Principal Investigator: Diana Franklin
CoPrincipal Investigator(s):
Organization: University of Chicago
Abstract:
In order to produce a more competitive, computer-literate domestic workforce ready to be computational innovators, this project seeks to improve computer science instruction at the upper elementary school level. It will create strategies for teaching a diverse set of students, including students with learning disabilities, English language learners, and students with a variety of ethnic, gender, and socioeconomic backgrounds. It will draw on decades of research on reading comprehension to drive our exploration into metacognitive learning strategies for computer science. While many computer science educational activities focus on older students, this project addresses the need to enhance computer science education for elementary school students and does it in a way that is accessible and effective for diverse student populations. The researchers will explore how reading skills, reading comprehension, and computer programming skills can be related. The ultimate goal will be to identify and develop techniques, including teacher and student resources, for learning to program in the early years. The strategies involved in the project support improving computer science instruction and expanding access to computing for all students.
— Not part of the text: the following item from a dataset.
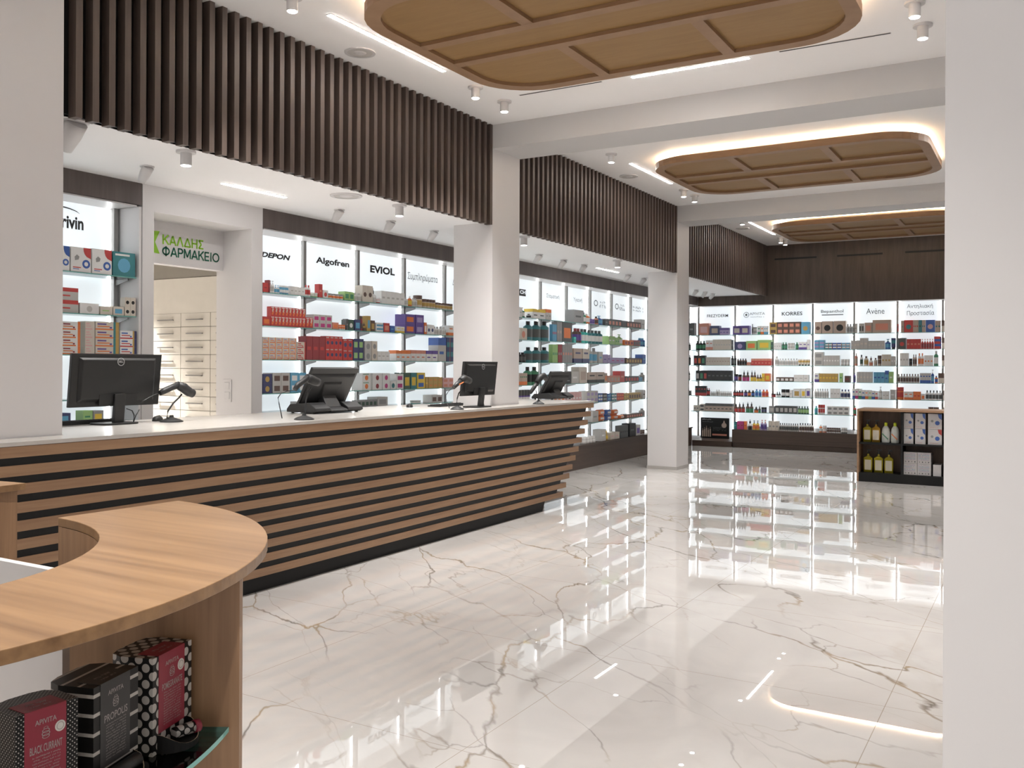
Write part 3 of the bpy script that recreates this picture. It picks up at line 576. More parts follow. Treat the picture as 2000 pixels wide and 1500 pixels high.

This project will study skills that are correlated with success in programming, especially as they relate to reading comprehension and metacognitive strategies. It will then modify and pilot-test strategies for use in programming instruction. More specifically, the goals of this project are to: (1) Assess a variety of skills and abilities (e.g. reading comprehension, mathematics, and cognitive skills) to correlate with successfully learning programming. (2) Explore metacognitive strategies used by successful college-level novice programmers. (3) Perform a theoretical analysis of several existing metacognitive learning strategies and how they relate to code comprehension. (4) Develop two promising metacognitive strategies as code comprehension strategies, including teacher modeling and guided instruction resources as well as student resources. (5) Implement new strategies in the classroom to evaluate for usability, fidelity, and impact. This project represents foundational work in understanding the relationship between non-programming skills and learning programming in upper elementary students, as well as the metacognitive strategies that successful learners employ while reading code during the programming learning process. This research represents the beginning of a rich agenda that strives to better understand how to adapt teaching techniques and learning techniques, not just content, for the elementary school audience. Funding for this project comes from the NSF ECR Program.